At some point, the seed comes out, and there is your idea, born. This is what is akin to instinctive design.

There is a conviction there. Clearly, a personal one, since you are the one formulating it, but it is the result of a long process of digestion of information.

How to justify instinctive design?

The benchmark does not just open your blinders as it is its primary utility, but it serves to support your conviction. And yes, sometimes, while benchmarking, I told myself “There must be something that looks like my idea.”

Should an idea be considered invalid or not relatable to an issue because you do not have a benchmark to justify it?

Granted, the benchmark reassures the client, but a reasoned conviction to address a problem is just as valuable.

Another thing, how can we justify intuition to other designers for example? It is a matter of explaining, streamlining, and making tangible a conviction that results from a multi-step process. Sometimes I have been afraid to express that belief, and have felt that impostor syndrome as if my proposal had less value. How come?

On one hand, it’s because it is an often forgotten soft skill that is an integral part of the creative process. And on the other hand, because this way of designing could be perceived as too “artistic” and not concrete enough much less scientific.

Steve Jobs said, “Creativity is just about connecting things together. If you ask creative people how they did something, they feel a little guilty because they didn’t really do it, they just saw something that seemed obvious to them after a while.”

So, here’s my reflex: when I feel the trigger and sense like I hold THE THING, I conceive first and then I figure out how I can justify my choices.

And if my idea is being discussed over, it’s even better.

If we relate it to the writing process, it’s exactly the same. First, you establish the theme, the concept, and then comes the structure of the script according to the “script ergonomy”. After that, you develop your story, create your dialogues and iterate on your story.
Do you see the similarities with the creative process in design? You can iterate on your script by confronting it to experts. Only self proclaimed geniuses wrote masterpieces alone in their room.
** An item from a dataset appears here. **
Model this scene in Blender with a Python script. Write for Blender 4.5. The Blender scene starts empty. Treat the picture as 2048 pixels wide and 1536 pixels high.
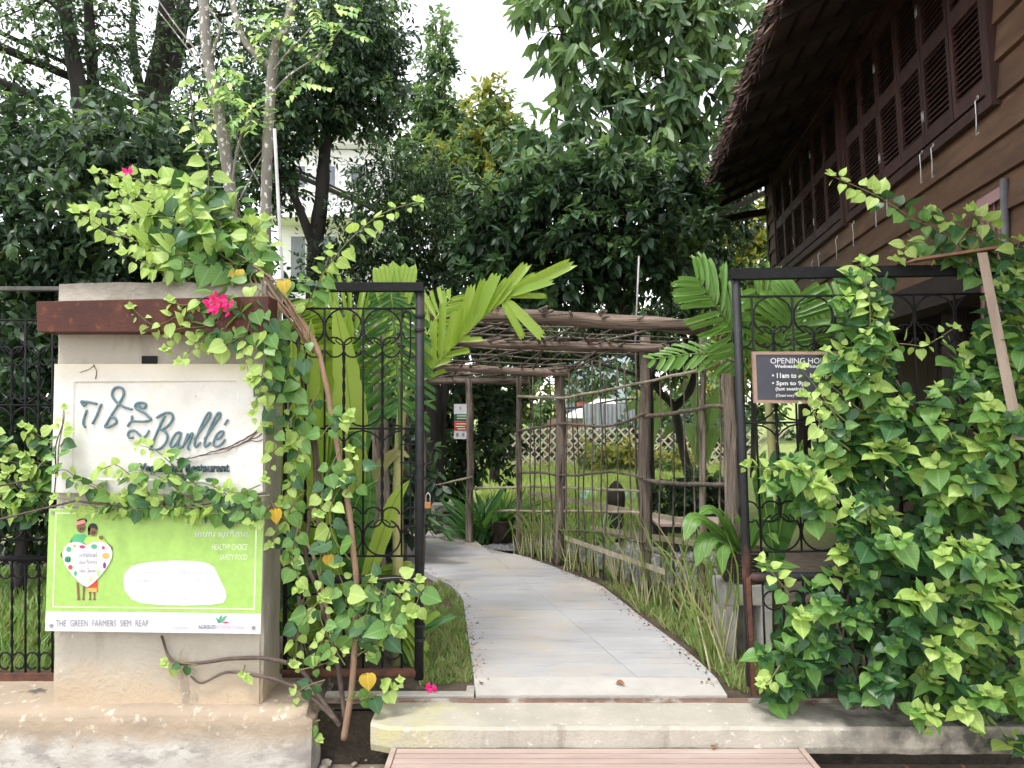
import bpy, bmesh, math, random
import numpy as np
from mathutils import Vector, Matrix, noise
random.seed(11)
rng = np.random.default_rng(11)
R = math.radians
scene = bpy.context.scene
col = scene.collection

# ------------------------------------------------------------------ camera, world, sun, exposure
F, CAMZ, TILT = 1550.0, 1.6, R(1.18)          # focal length in photo pixels (2048 wide), eye height above the threshold
cam = bpy.data.objects.new('camera', bpy.data.cameras.new('camera'))
col.objects.link(cam); scene.camera = cam
cam.data.sensor_width = 36.0; cam.data.lens = F / 2048 * 36.0
cam.data.clip_start = 0.05; cam.data.clip_end = 2000
cam.location = (0, 0, CAMZ); cam.rotation_euler = (R(90) + TILT, 0, 0)

SUN_AZ, SUN_EL = R(215), R(66)                # compass angle the light comes from (clockwise from +Y), height
sv = Vector((math.sin(SUN_AZ) * math.cos(SUN_EL), math.cos(SUN_AZ) * math.cos(SUN_EL), math.sin(SUN_EL)))
world = bpy.data.worlds.new('World'); scene.world = world; world.use_nodes = True
wn = world.node_tree; wn.nodes.clear()
sky = wn.nodes.new('ShaderNodeTexSky'); sky.sky_type = 'NISHITA'; sky.sun_disc = False
sky.sun_elevation = SUN_EL; sky.sun_rotation = SUN_AZ
sky.air_density = 1.3; sky.dust_density = 0.3; sky.ozone_density = 1.0
hs = wn.nodes.new('ShaderNodeHueSaturation'); hs.inputs['Saturation'].default_value = 0.12
bg = wn.nodes.new('ShaderNodeBackground'); bg.inputs[1].default_value = 0.15
wo = wn.nodes.new('ShaderNodeOutputWorld')
wn.links.new(sky.outputs[0], hs.inputs['Color']); wn.links.new(hs.outputs[0], bg.inputs[0]); wn.links.new(bg.outputs[0], wo.inputs[0])
sl = bpy.data.lights.new('sun', 'SUN'); sl.energy = 1.2; sl.angle = R(14); sl.color = (1.0, 0.965, 0.91)
so = bpy.data.objects.new('sun', sl); col.objects.link(so); so.rotation_euler = sv.to_track_quat('Z', 'Y').to_euler()
vs = scene.view_settings
vs.view_transform = 'Standard'; vs.look = 'None'; vs.gamma = 1.0; vs.use_curve_mapping = False; vs.exposure = 1.5
scene.render.engine = 'CYCLES'
scene.cycles.use_denoising = True; scene.cycles.use_adaptive_sampling = True; scene.cycles.adaptive_threshold = 0.05
scene.cycles.max_bounces = 4; scene.cycles.diffuse_bounces = 3; scene.cycles.glossy_bounces = 2; scene.cycles.transmission_bounces = 3; scene.cycles.transparent_max_bounces = 4

# ------------------------------------------------------------------ helpers
def ray(px, py):
    u = (px - 1024) / F; v = -(py - 768) / F
    return Vector((u, math.cos(TILT) - v * math.sin(TILT), math.sin(TILT) + v * math.cos(TILT)))
def P(px, py, Y):                              # the point at distance Y that the photo shows at (px, py)
    r = ray(px, py); s = Y / r.y
    return Vector((r.x * s, Y, CAMZ + r.z * s))
def G(px, py, z=0.0):                          # the point at height z that the photo shows at (px, py)
    r = ray(px, py); s = (z - CAMZ) / r.z
    return Vector((r.x * s, r.y * s, z))
def unit(v):
    v = Vector(v); return v.normalized() if v.length > 1e-9 else Vector((0, 0, 1))
WO = {}
def link(o, parent=None, wo=None):
    col.objects.link(o); wo = Vector(wo) if wo is not None else Vector((0, 0, 0))
    WO[o.name] = wo; o.location = wo
    if parent is not None:
        o.parent = parent; o.location = wo - WO[parent.name]
    return o
def thing(name, label, cat, loc=(0, 0, 0), group=None):
    o = bpy.data.objects.new(name, None); o.empty_display_size = 0.1
    link(o, None, loc); o['label'] = label; o['category'] = cat
    if group: o['group'] = group
    return o
def tag(o, label, cat, group=None):
    o['label'] = label; o['category'] = cat
    if group: o['group'] = group
    return o
def catmull(pts, n=6):
    pts = [Vector(p) for p in pts]
    if len(pts) < 3:
        return [pts[0].lerp(pts[-1], i / n) for i in range(n + 1)]
    out = []; q = [pts[0] * 2 - pts[1]] + pts + [pts[-1] * 2 - pts[-2]]
    for i in range(1, len(q) - 2):
        a, b, c, d = q[i - 1], q[i], q[i + 1], q[i + 2]
        for k in range(n):
            t = k / n
            out.append(0.5 * ((2 * b) + (c - a) * t + (2 * a - 5 * b + 4 * c - d) * t * t + (3 * b - a - 3 * c + d) * t ** 3))
    out.append(pts[-1]); return out
class MB:
    def __init__(s): s.v = []; s.f = []; s.m = []; s.mi = 0
    def face(s, idx): s.f.append(idx); s.m.append(s.mi)
    def quad(s, *p):
        b = len(s.v); s.v += [tuple(x) for x in p]; s.face(list(range(b, b + len(p))))
    def box(s, lo, hi, M=None):
        b = len(s.v); x0, y0, z0 = lo; x1, y1, z1 = hi
        c = [(x0, y0, z0), (x1, y0, z0), (x1, y1, z0), (x0, y1, z0), (x0, y0, z1), (x1, y0, z1), (x1, y1, z1), (x0, y1, z1)]
        s.v += [tuple(M @ Vector(p)) if M is not None else p for p in c]
        for q in ((3, 2, 1, 0), (4, 5, 6, 7), (0, 1, 5, 4), (1, 2, 6, 5), (2, 3, 7, 6), (3, 0, 4, 7)): s.face([b + i for i in q])
    def hexa(s, c):                            # eight corners, bottom ring then top ring
        b = len(s.v); s.v += [tuple(p) for p in c]
        for q in ((3, 2, 1, 0), (4, 5, 6, 7), (0, 1, 5, 4), (1, 2, 6, 5), (2, 3, 7, 6), (3, 0, 4, 7)): s.face([b + i for i in q])
    def tube(s, pts, r, n=6, rough=0.0, cap=True, seed=0, flat=None):
        pts = [Vector(p) for p in pts]; k = len(pts)
        if not hasattr(r, '__len__'): r = [r] * k
        if len(r) != k: r = [r[0] + (r[-1] - r[0]) * i / (k - 1) for i in range(k)]
        t = unit(pts[1] - pts[0]); u = t.orthogonal().normalized(); b0 = len(s.v)
        for i in range(k):
            tn = unit(pts[min(i + 1, k - 1)] - pts[max(i - 1, 0)])
            u = unit(u - tn * u.dot(tn)); w = tn.cross(u)
            for j in range(n):
                a = 2 * math.pi * j / n; rr = r[i]
                if rough: rr *= 1 + rough * noise.noise(Vector((math.cos(a) * 1.3 + seed, math.sin(a) * 1.3, i * 0.55 + seed * 3.1)))
                off = (u * math.cos(a) + w * math.sin(a)) * rr
                if flat: off.y *= flat
                s.v.append(tuple(pts[i] + off))
        for i in range(k - 1):
            for j in range(n):
                a, b = b0 + i * n + j, b0 + i * n + (j + 1) % n
                s.face([a, b, b + n, a + n])
        if cap:
            s.face([b0 + j for j in reversed(range(n))]); s.face([b0 + (k - 1) * n + j for j in range(n)])
    def prism(s, poly, d):                     # polygon (world points) pushed along d
        n = len(poly); b = len(s.v); d = Vector(d)
        s.v += [tuple(Vector(p)) for p in poly] + [tuple(Vector(p) + d) for p in poly]
        s.face(list(range(b, b + n))); s.face([b + n + i for i in reversed(range(n))])
        for i in range(n): s.face([b + i, b + n + i, b + n + (i + 1) % n, b + (i + 1) % n])
    def grid(s, fn, nu, nv):
        b = len(s.v)
        for j in range(nv + 1):
            for i in range(nu + 1): s.v.append(tuple(fn(i / nu, j / nv)))
        for j in range(nv):
            for i in range(nu):
                a = b + j * (nu + 1) + i; s.face([a, a + 1, a + nu + 2, a + nu + 1])
    def lathe(s, c, prof, n=16):
        b = len(s.v); k = len(prof)
        for r, z in prof:
            for j in range(n):
                a = 2 * math.pi * j / n; s.v.append((c[0] + r * math.cos(a), c[1] + r * math.sin(a), c[2] + z))
        for i in range(k - 1):
            for j in range(n):
                q, w = b + i * n + j, b + i * n + (j + 1) % n; s.face([q, w, w + n, q + n])
        s.face([b + (k - 1) * n + j for j in range(n)]); s.face([b + j for j in reversed(range(n))])
    def build(s, name, mats, parent=None, smooth=False, bevel=0.0, recalc=False):
        me = bpy.data.meshes.new(name); me.from_pydata(s.v, [], s.f)
        if not isinstance(mats, (list, tuple)): mats = [mats]
        for m in mats: me.materials.append(m)
        if any(s.m): me.polygons.foreach_set('material_index', s.m)
        if bevel or recalc:
            bm = bmesh.new(); bm.from_mesh(me); bmesh.ops.recalc_face_normals(bm, faces=bm.faces)
            if bevel: bmesh.ops.bevel(bm, geom=[e for e in bm.edges if e.calc_face_angle(0) > 0.5], offset=bevel, segments=2, affect='EDGES', profile=0.6)
            bm.to_mesh(me); bm.free()
        if smooth: me.polygons.foreach_set('use_smooth', [True] * len(me.polygons))
        me.update()
        return link(bpy.data.objects.new(name, me), parent)
def struct(o): o['kind'] = 'structure'; return o
def stuff(o): o['kind'] = 'stuff'; return o
def wob(pts, a, f=2.0, seed=0.0):
    return [Vector(p) + noise.noise_vector(Vector(p) * f + Vector((seed, seed * 2, 0))) * a for p in pts]
def seg(a, b, n): a, b = Vector(a), Vector(b); return [a.lerp(b, i / n) for i in range(n + 1)]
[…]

So I am talking about it today because, on several projects, I have had this conviction, driven by my intuition telling me “This is it!”. And even if that’s not “it” right from the MVP phase, that’s where we need to go. This also ensures that your convictions stay strong, despite the uncertainties of the project and the requirements of the client, the one which paid you to design.

I think we should not neglect this instinct, which is also proof that you know how to use empathy, which is said to be an essential component for a designer knowing how to listen around and translating that into the experience.

I would never tell you to just do whatever you want with your eyes closed. But listen to yourself, because as Victor Hugo said: “There is nothing in the world more powerful than an idea whose time has come.”

I come from a writing background and my love for designing declared itself like a flame to the understanding of this process of creation, clearly similar.
Through design, we address needs that are external to us, those of the users. Unlike art, where we respond to an internal and visceral need to express ourselves. The stakes are different.
The viewer of a piece of art, in this case, a movie, doesn’t have to go through reading the script nor the iterations since their purpose is to refine the director’s idea. They just see the final cut. Contrary to Design where we need to confront our users very soon so that we can make sure that we are indeed answering their needs.